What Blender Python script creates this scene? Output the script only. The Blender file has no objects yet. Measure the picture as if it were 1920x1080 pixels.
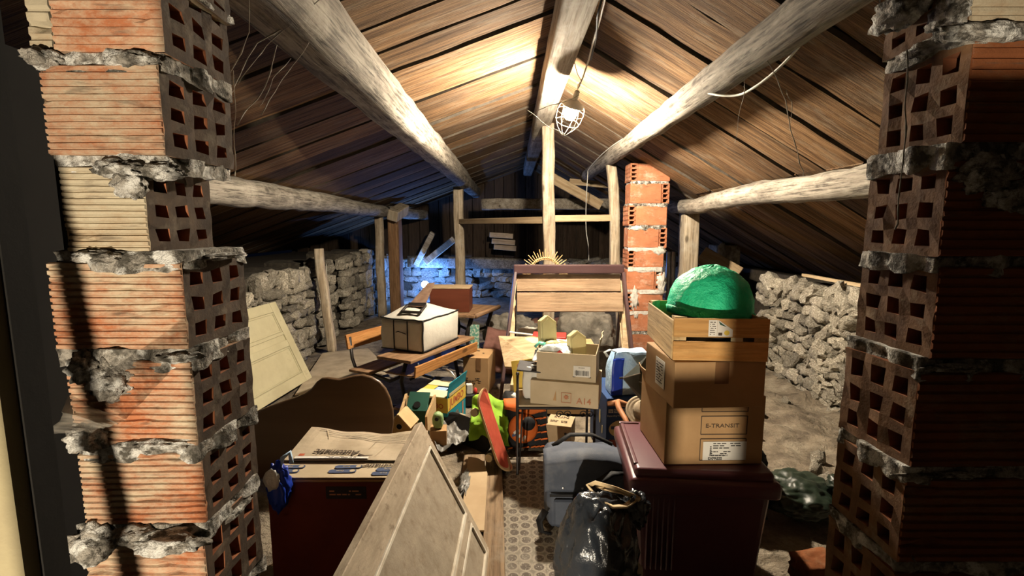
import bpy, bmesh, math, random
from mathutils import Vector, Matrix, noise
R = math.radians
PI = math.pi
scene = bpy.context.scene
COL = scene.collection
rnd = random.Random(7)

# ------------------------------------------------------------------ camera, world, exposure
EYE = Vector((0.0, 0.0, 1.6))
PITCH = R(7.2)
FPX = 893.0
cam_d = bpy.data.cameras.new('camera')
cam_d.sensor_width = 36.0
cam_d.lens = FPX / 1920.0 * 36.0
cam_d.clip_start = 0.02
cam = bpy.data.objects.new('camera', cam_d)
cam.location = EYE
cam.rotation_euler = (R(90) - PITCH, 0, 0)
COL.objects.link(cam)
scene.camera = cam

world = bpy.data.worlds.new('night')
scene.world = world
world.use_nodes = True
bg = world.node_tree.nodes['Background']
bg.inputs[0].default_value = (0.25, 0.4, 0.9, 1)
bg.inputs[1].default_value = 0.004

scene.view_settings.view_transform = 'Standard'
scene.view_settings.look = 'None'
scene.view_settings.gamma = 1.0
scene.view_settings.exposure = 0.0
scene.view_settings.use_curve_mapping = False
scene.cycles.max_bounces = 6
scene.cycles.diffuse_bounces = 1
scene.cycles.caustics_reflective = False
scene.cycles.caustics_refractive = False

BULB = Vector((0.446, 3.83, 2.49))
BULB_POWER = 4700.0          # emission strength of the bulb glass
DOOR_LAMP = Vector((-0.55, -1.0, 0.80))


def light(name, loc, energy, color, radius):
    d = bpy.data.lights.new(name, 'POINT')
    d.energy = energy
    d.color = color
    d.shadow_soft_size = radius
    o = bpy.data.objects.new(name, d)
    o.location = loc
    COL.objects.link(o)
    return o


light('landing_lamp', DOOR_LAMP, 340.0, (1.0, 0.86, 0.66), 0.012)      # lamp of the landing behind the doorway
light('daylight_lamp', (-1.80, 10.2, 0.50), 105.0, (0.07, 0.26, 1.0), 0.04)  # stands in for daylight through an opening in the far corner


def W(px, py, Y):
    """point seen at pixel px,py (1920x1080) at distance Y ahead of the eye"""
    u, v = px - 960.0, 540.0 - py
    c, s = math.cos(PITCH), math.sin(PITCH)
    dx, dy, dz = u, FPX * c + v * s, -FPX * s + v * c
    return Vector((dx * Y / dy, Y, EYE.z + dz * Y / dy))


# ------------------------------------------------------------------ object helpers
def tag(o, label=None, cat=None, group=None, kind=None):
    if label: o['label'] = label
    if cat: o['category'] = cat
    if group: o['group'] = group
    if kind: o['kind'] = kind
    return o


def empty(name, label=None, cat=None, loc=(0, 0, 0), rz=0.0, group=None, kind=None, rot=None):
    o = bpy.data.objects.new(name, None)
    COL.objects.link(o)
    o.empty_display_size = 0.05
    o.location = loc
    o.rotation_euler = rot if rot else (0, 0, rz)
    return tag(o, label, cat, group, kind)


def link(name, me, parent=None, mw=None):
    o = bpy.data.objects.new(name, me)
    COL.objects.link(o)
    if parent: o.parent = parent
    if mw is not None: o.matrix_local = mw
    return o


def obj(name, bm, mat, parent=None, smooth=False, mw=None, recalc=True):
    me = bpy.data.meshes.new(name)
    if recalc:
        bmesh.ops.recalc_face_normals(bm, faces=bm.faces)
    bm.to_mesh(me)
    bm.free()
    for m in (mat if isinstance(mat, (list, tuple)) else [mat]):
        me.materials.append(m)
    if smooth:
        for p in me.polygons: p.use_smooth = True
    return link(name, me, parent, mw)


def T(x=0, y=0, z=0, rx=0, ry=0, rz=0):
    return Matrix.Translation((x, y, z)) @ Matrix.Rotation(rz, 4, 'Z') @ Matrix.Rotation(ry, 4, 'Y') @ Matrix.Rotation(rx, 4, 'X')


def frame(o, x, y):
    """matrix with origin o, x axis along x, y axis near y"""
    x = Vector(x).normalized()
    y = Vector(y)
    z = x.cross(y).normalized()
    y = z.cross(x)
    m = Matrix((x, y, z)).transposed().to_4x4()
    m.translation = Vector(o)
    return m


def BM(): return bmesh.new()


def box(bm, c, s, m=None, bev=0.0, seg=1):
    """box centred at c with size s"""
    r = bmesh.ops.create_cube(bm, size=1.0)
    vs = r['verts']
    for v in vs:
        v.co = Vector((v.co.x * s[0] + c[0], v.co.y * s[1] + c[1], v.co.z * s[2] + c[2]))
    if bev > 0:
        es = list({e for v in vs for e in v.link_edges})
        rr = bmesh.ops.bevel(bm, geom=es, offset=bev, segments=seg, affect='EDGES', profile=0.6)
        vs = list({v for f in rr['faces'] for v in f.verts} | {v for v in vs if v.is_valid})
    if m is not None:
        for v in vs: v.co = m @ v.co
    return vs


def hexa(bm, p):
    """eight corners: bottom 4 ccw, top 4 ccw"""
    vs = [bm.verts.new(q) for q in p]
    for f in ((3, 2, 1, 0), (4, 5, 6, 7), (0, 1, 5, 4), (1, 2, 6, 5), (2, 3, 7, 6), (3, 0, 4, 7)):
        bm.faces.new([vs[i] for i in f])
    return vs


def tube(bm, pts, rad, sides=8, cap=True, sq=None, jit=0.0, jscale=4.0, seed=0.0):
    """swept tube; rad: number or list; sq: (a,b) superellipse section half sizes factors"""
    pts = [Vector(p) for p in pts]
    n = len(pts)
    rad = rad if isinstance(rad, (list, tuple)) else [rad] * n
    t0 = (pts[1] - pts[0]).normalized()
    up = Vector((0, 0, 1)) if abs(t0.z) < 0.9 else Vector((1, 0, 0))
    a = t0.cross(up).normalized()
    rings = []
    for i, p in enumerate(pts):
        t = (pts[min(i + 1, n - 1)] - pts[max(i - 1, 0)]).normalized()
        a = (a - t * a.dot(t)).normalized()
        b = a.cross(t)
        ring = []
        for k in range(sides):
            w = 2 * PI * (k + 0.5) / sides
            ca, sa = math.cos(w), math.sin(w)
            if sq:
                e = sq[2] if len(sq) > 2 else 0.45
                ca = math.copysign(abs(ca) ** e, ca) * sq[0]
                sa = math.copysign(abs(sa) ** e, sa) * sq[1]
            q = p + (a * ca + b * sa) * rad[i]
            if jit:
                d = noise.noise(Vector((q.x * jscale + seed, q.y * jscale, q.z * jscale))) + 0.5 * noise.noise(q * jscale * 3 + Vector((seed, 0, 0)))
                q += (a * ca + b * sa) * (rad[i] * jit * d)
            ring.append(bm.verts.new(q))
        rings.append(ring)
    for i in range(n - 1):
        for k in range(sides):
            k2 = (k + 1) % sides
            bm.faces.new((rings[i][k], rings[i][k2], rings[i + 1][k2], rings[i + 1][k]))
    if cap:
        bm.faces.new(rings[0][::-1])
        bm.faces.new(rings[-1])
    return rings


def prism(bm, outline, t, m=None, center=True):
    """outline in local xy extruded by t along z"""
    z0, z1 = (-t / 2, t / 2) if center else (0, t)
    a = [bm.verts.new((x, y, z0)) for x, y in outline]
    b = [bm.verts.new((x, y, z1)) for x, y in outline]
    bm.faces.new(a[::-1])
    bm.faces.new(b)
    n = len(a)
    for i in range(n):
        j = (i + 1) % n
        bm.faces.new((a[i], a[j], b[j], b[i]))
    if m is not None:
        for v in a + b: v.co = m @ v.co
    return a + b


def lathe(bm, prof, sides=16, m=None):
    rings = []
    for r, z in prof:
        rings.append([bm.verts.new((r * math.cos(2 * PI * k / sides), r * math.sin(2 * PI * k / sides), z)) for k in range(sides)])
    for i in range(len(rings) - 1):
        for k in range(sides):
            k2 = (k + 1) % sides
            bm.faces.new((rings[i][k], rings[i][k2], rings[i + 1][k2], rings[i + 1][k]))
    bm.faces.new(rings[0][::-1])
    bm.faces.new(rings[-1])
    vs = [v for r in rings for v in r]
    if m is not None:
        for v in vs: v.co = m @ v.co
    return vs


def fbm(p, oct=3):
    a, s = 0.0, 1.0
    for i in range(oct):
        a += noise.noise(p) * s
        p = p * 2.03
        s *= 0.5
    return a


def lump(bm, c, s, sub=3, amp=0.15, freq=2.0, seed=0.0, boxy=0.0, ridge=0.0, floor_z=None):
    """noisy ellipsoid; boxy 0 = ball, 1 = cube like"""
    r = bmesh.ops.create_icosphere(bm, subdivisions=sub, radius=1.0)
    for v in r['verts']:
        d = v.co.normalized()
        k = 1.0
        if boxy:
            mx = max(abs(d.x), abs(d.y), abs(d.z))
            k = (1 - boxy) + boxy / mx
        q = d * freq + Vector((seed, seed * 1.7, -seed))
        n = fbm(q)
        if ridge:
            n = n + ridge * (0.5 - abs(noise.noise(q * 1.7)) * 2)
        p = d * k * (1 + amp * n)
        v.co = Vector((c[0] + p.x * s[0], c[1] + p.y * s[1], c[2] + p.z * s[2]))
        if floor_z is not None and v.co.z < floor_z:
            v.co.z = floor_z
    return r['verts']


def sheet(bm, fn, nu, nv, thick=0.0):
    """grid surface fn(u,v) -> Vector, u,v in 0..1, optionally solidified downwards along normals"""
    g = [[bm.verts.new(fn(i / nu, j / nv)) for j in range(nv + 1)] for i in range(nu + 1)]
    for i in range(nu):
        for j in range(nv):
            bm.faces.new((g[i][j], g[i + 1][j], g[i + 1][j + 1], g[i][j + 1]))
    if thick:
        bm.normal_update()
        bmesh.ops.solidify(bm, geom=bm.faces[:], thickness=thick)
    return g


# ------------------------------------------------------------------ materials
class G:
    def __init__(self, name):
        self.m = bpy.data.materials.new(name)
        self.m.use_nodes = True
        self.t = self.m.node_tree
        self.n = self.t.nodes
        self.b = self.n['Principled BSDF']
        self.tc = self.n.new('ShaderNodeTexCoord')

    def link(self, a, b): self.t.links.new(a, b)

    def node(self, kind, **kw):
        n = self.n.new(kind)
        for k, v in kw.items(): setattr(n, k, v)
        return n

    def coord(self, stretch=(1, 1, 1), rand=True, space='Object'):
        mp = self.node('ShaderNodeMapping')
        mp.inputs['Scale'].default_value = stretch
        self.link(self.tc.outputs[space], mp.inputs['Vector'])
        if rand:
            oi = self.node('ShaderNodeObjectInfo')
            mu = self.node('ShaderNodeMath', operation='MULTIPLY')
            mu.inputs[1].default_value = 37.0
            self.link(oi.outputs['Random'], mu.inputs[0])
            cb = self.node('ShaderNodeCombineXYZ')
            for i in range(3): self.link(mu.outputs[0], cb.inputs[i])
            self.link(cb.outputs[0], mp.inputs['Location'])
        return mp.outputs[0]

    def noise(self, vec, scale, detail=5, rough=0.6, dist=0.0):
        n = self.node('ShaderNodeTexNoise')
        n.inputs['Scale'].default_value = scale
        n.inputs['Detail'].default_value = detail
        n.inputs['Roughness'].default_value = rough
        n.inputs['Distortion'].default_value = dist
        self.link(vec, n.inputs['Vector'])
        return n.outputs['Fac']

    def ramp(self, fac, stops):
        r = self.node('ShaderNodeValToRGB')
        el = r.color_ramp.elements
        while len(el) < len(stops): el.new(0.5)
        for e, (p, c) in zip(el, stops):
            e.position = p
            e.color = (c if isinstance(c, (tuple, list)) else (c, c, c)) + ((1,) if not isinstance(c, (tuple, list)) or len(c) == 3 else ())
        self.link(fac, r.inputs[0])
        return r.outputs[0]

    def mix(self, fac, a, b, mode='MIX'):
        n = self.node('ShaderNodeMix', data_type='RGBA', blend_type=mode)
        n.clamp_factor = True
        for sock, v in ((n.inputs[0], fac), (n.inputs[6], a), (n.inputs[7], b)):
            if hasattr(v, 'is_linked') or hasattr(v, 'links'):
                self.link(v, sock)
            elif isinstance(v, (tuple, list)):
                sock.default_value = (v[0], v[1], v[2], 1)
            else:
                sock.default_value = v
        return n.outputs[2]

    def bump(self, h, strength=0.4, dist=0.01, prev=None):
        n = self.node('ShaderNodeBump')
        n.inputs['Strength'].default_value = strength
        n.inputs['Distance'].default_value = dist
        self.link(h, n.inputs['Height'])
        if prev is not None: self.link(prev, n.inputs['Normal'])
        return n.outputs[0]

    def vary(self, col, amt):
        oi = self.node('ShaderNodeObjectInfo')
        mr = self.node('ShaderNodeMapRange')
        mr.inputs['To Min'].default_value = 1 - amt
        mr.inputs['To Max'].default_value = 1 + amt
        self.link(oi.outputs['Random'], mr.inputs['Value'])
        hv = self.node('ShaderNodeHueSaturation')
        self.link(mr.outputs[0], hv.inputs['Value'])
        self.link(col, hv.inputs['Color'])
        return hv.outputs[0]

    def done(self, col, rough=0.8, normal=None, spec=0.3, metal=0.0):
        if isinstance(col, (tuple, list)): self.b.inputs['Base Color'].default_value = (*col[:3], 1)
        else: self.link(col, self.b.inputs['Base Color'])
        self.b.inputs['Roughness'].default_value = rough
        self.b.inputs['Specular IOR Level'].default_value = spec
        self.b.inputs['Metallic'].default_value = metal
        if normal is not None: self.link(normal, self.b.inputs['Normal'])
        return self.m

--

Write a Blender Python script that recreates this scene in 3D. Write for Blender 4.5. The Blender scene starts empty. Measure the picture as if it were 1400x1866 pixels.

* * *

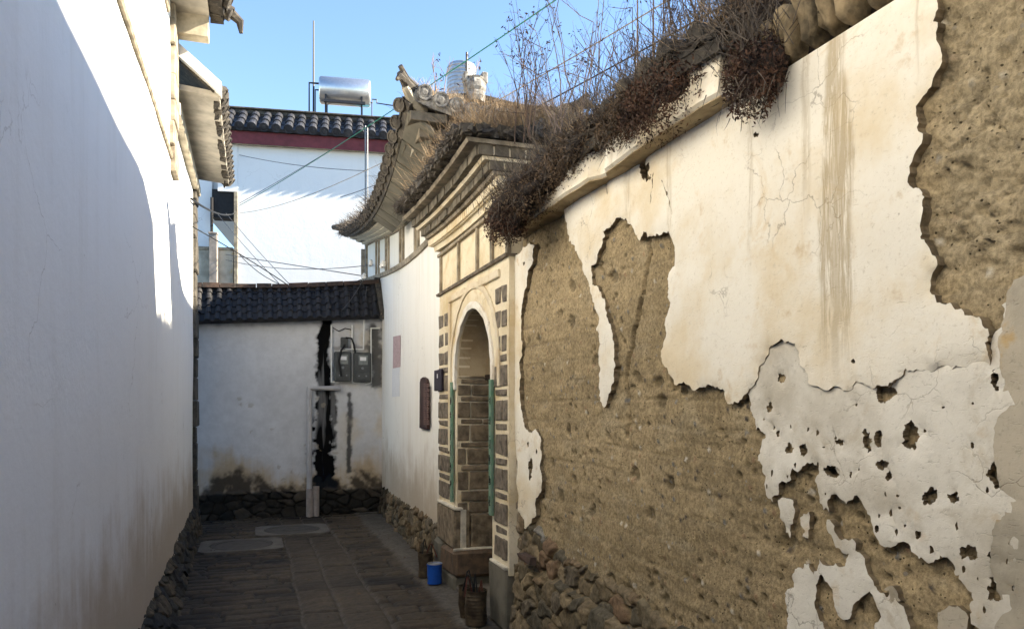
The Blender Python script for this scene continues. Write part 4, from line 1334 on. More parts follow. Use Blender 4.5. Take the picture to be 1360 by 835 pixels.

> [TASK STATEMENT]
Using the listing above, pick out each line that contains the word "Python", then copy it.

> [SOLUTION]
What Blender Python script creates this scene? Output the script only. The Blender file has no objects yet. Measure the picture as if it were 1920x1080 pixels.
Write a Blender Python script that recreates this scene in 3D. Write for Blender 4.5. The Blender scene starts empty. Measure the picture as if it were 1400x1866 pixels.
The Blender Python script for this scene continues. Write part 4, from line 1334 on. More parts follow. Use Blender 4.5. Take the picture to be 1360 by 835 pixels.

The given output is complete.